Godard (déjà) debout
Le film prétend montrer "15 faits précis" annoncés par des cartons. Ces derniers sont aussi utilisés à des fins de commentaire et l'un d'entre eux livre la célébrissime formule qui servira de définition à toute une génération hésitante entre une conscience politisée et l'insouciance : "Les enfants de Marx et du coca cola. Comprenne qui voudra." Un autre dit : "Le philosophe et le cinéaste ont en commun une certaine manière d'être, une certaine vue du monde qui est celle d'une génération". Perce là l'idée de Godard selon laquelle le monde n'est beau que si on arrive à le penser. Le philosophe pense en donnant du sens, le cinéaste pense en donnant une forme. Le but est de présenter la trace de l'effort vers la saisie de ce réel. Il faut "faire rendre gorge à la réalité" comme le dit Godard à cette époque.
L'expression des sentiments est donc passé à la moulinette des questions :"Et à quoi vous pensez là ?", "Qu'est ce que c'est pour vous le centre du monde ?". Ces deux phrases sont extraites d'un dialogue amoureux entre Paul et Madeleine. Paul est le questionneur du film : il interwieve "Mademoiselle dix neuf ans", il fait son éducation politique auprès de Robert, son ami syndiqué et sonde la population française.
La perplexité du cinéaste par rapport aux moyens d'investigation mis en oeuvre dans les films est ici évidente.

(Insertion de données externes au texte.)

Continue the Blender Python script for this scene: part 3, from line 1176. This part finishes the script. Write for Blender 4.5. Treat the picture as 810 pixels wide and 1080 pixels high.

Le constat de Paul est bien celui de Godard quand, juste avant l'interrogatoire où l'on apprend sa mort, il conclura sa confession par ses mots: "La sagesse, ça serait si on pouvait vraiment voir la vie, vraiment voir. Ça serait ça la sagesse."
Scènes remarquables : "Le palais des sports, s'il vous plait ? " C'est à l'autre bout de Paris." "Qu'est-ce que tu fais ?" "Je me mets à sa place. On dit que pour comprendre les gens, il faut se mettre à leur place, la preuve que c'est faux." Paul n'arrivant pas à se déclarer à Madeleine dans un café plein de gêneurs, le bombage de la voiture américaine, la voiture pour le général Doinel.